Because of this Baron’s style of writing has an overlay of intellectual history, but this intellectual history is rooted in a social history, focused on communal and economic structures. Eschewing essentialist views, Baron emphasized variety and change. He brought to his Social and Religious History of the Jews (This work comes out to eighteen volumes and he never even got up to the modern period.) a sense of absolute thoroughness and an emphasis on records but this came at the expense of narrative. Considering the vast scope of his work, this lack of narrative turns his history into a vast parade of material with little in the way of an overarching structure to serve as a guide. This makes his books difficult to read, even for historians, let alone for anyone else.

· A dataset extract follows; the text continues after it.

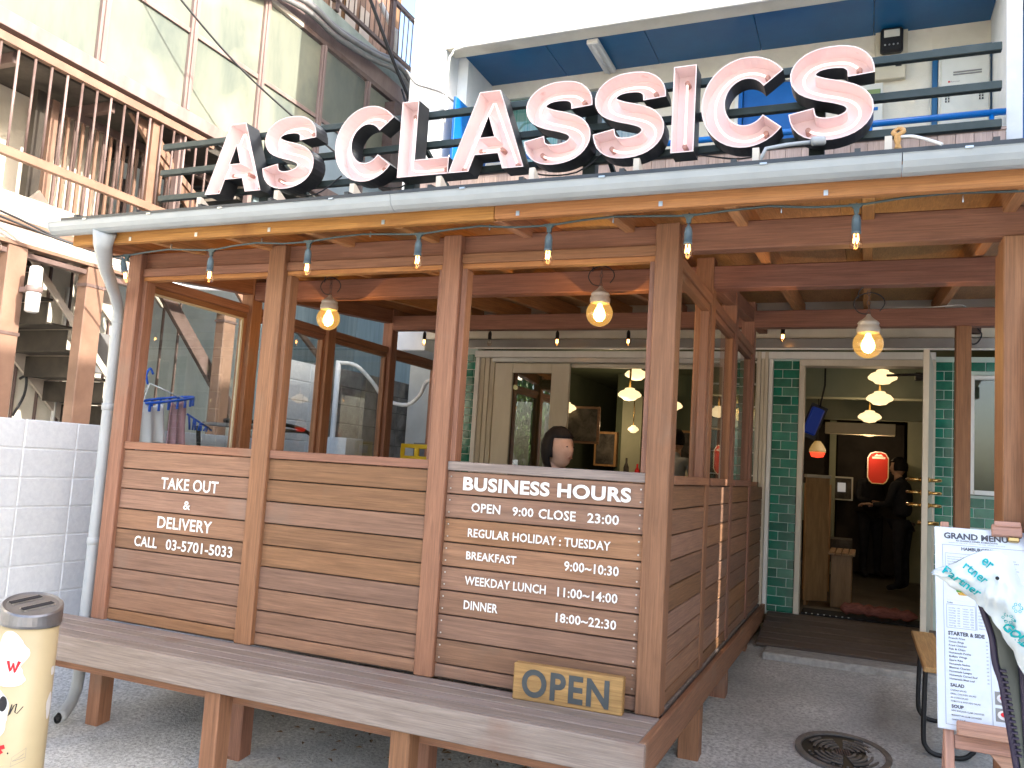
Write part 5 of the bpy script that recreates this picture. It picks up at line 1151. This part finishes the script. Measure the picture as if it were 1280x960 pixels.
# burger photograph printed on the board
q_('photo', 0.024, 0.118, -0.0012, 0.0, 0.495, 0.575, 'print_white', None, 0); 
prism('photo_pan', [(0.297+x, 0.53+z) for x, z in ((0.03, 0.568), (0.055, 0.572), (0.06, 0.56), (0.036, 0.552))], 3.6972, 3.6986, 'ink', mn)
prism('photo_bun', [(0.297+0.082+0.020*math.cos(t), 0.53+0.545+0.018*math.sin(t)) for t in [k*math.pi/6 for k in range(12)]], 3.6972, 3.6986, 'burger', mn)
prism('photo_lettuce', [(0.297+x, 0.53+z) for x, z in ((0.058, 0.54), (0.105, 0.538), (0.108, 0.532), (0.06, 0.53))], 3.696, 3.6971, 'lettuce', mn)
prism('photo_bun', [(0.297+x, 0.53+z) for x, z in ((0.062, 0.529), (0.103, 0.529), (0.098, 0.518), (0.068, 0.518))], 3.6972, 3.6986, 'burger', mn)
prism('photo_plate', [(0.297+0.075+0.046*math.cos(t), 0.53+0.520+0.016*math.sin(t)) for t in [k*math.pi/8 for k in range(16)]], 3.6987, 3.6992, 'menu_paper', mn)
mt_('STARTER & SIDE', 0.026, 0.154, 0.3555, 0.3715, bold=0.04)
for k, s in enumerate(['French Fries', 'Onion Rings', 'Fried Chicken', 'Fish & Chips', 'Homemade Pickles', 'Buffalo Wings', 'Spare Ribs', 'Homemade Nachos', 'Mexican Chorizo', 'Homemade Lasagna', 'Homemade Corned Beef', 'Homemade Meat Loaf']):
    z = 0.341-0.0142*k; mt_(s, 0.028, 0.028+0.0048*len(s), z, z+0.0075, 'ink', 0.015); mt_('680', 0.157, 0.164, z, z+0.005, 'print_grey', 0.01)
mt_('SALAD', 0.030, 0.078, 0.1585, 0.1715, bold=0.04)
for k, s in enumerate(['CAESAR SALAD', 'GRILL CHICKEN SALAD', 'AS CORN SALAD', 'TOMATO & AVOCADO SALAD']): z = 0.143-0.0135*k; mt_(s, 0.030, 0.030+0.0046*len(s), z, z+0.006, 'ink', 0.01)
mt_('SOUP', 0.032, 0.074, 0.080, 0.093, bold=0.04)
for k, s in enumerate(['NEW ENGLAND CLAM CHOWDER', 'MANHATTAN CLAM CHOWDER', 'ONION SOUP']): z = 0.068-0.0165*k; mt_(s, 0.032, 0.032+0.0046*len(s), z, z+0.006, 'ink', 0.01)
for z0_, mm in ((0.115, 'burger'), (0.055, 'menu_paper')):
    q_('photo', 0.18, 0.235, -0.0012, 0, z0_, z0_+0.048, 'print_grey', None, 0)
    prism('photo_dish', [(0.297+0.208+0.022*math.cos(t), 0.53+z0_+0.024+0.017*math.sin(t)) for t in [k*math.pi/6 for k in range(12)]], 3.6975, 3.6987, 'print_white', mn)
    prism('photo_food', [(0.297+0.208+0.012*math.cos(t), 0.53+z0_+0.026+0.009*math.sin(t)) for t in [k*math.pi/5 for k in range(10)]], 3.6965, 3.6974, 'print_red', mn)
# frame of the stand
q_('clip_bar', 0.193, 0.30, -0.030, -0.001, 0.775, 0.822, 'menu_wood'); q_('clip_bar', 0.200, 0.295, -0.04, -0.0305, 0.81, 0.832, 'menu_wood')
q_('clip_hook', 0.25, 0.29, -0.02, -0.002, 0.755, 0.774, 'brass')
q_('ledge', 0.047, 0.55, -0.035, -0.001, -0.018, 0.034, 'menu_wood'); q_('ledge_lip', 0.05, 0.55, -0.042, -0.0355, -0.02, 0.004, 'menu_wood')
for x in (0.008, 0.53): q_('leg', x, x+0.032, 0.013, 0.042, -1.0, 0.83, 'menu_wood')
q_('cross_rail', 0.041, 0.529, 0.016, 0.040, -0.062, -0.012, 'menu_wood')
prism('corner_brace', [(0.297+x, 0.53+z) for x, z in ((0.16, -0.063), (0.529, -0.063), (0.529, -0.20), (0.24, -0.20), (0.21, -0.12))], 3.72, 3.735, 'menu_wood_x', mn)
for x in (0.06, 0.515): beam('rear_leg', (0.297+x, 3.70+0.06, 0.53+0.65), (0.297+x, 3.70+0.06+0.677*1.45, 0.53+0.65-0.815*1.45), 0.028, 0.025, 'menu_wood', mn)
mn.rotation_euler = (R(-20.4), 0, 0); mn.scale = (0.865, 0.865, 0.865); mn.location = (0.257, 3.20, 0.650)

# ------------------------------------------------------------------ moulded seat and plastic bag at the right edge
se = thing('moulded_seat', (0.46, 2.5, gz(2.5)), 'olive grey moulded plastic seat shell with a dark ribbed rim at the right edge', 'seat')
edge = [(0.288, 1.148), (0.300, 1.11), (0.315, 1.06), (0.322, 1.0), (0.336, 0.955), (0.345, 0.90), (0.352, 0.86), (0.362, 0.80), (0.372, 0.74), (0.39, 0.66)]
V = []; Fc = []; n = len(edge); m_ = 8
for i, (x, z) in enumerate(edge):
    for j in range(m_+1):
        u = j/m_; V.append((x+u*0.40, 2.5+0.09*math.sin(u*math.pi)-0.02*u, z+0.02*u-0.12*u*(1-i/n)))
for i in range(n-1):
    for j in range(m_): a = i*(m_+1)+j; Fc.append((a, a+1, a+m_+2, a+m_+1))
sh = mesh_obj('shell', V, Fc, 'seat_plastic', se, smooth=True); md = sh.modifiers.new('s', 'SOLIDIFY'); md.thickness = 0.014
tube('rim', cr([(x-0.004, 2.495, z) for x, z in edge], 3), 0.008, 'seat_rim', se, n=8)
tube('rim', cr([(0.292, 2.50, 1.15), (0.32, 2.51, 1.115), (0.36, 2.53, 1.075), (0.42, 2.56, 1.03), (0.55, 2.58, 0.99)], 4), 0.009, 'seat_rim', se, n=8)
for i in range(16):
    t = i/15; x = 0.326+0.034*t; z = 0.985-0.2*t; box('rib', x+0.001, x+0.016, 2.482, 2.496, z-0.003, z+0.003, 'seat_rim', se, bev=0.001)
beam('side_channel', (0.385, 2.50, 1.0), (0.40, 2.50, 0.72), 0.03, 0.03, 'seat_rim', se, up=(0, 1, 0))
tube('frame_tube', cr([(0.385, 2.52, 0.93), (0.40, 2.49, 0.86), (0.44, 2.47, 0.83), (0.5, 2.48, 0.82)]), 0.006, 'print_white', se, n=6)
for x in (0.375, 0.70): tube('leg', [(x, 2.52, 0.80), (x+0.02, 2.5, gz(2.5)+0.005)], 0.012, 'steel', se, n=8)
tube('leg', [(0.70, 2.52, 0.80), (0.72, 2.9, gz(2.9)+0.005)], 0.012, 'steel', se, n=8)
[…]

Ankori's approach to Karaites follows this lead. His Karaites are a part of the Jewish community and of the world at large, interact with them, and are affected by the shifts in both. While the figures of the Karaite Tobias b. Moshe and the rabbinite Tobias b. Eliezer of Castoria cast a prominent shadow through most of the book they are not the subjects of the book. Rather they serve to illustrate the dynamics of Karaite and rabbinite polemics. Ankori is not interested in the back and forth of Karaite and rabbinite debates as an end in of itself, though the book can serve that end. Rather the writings of these two Tobiases serve to illustrate the wider world of Karaite and rabbinite interactions and how fluid and interrelated these two Jewish communities were. Karaites in Byzantium is a social history, emphasizing communal and economic structures. His mastery of his source material is nothing if not awe inspiring. If there is one drawback to the book is that, as a follower of Baron, Ankori has no use for narrative, which makes him difficult to read. His analysis is often brilliant though often shows a tendency to try to overwork his sources beyond what they could possibly supply. The fact that he had to work with such meager amounts of information (He wrote this book decades before the vast Judaic collections held by the Soviet Union in Leningrad was opened to scholars.) leads one to treat this with some level of charity. Ultimately Karaites in Byzantium is a grand monument to scholarship but lacks any sustained narrative to support its wide ended scope, thus making for a book that is inaccessible to all but the few specialists in the field.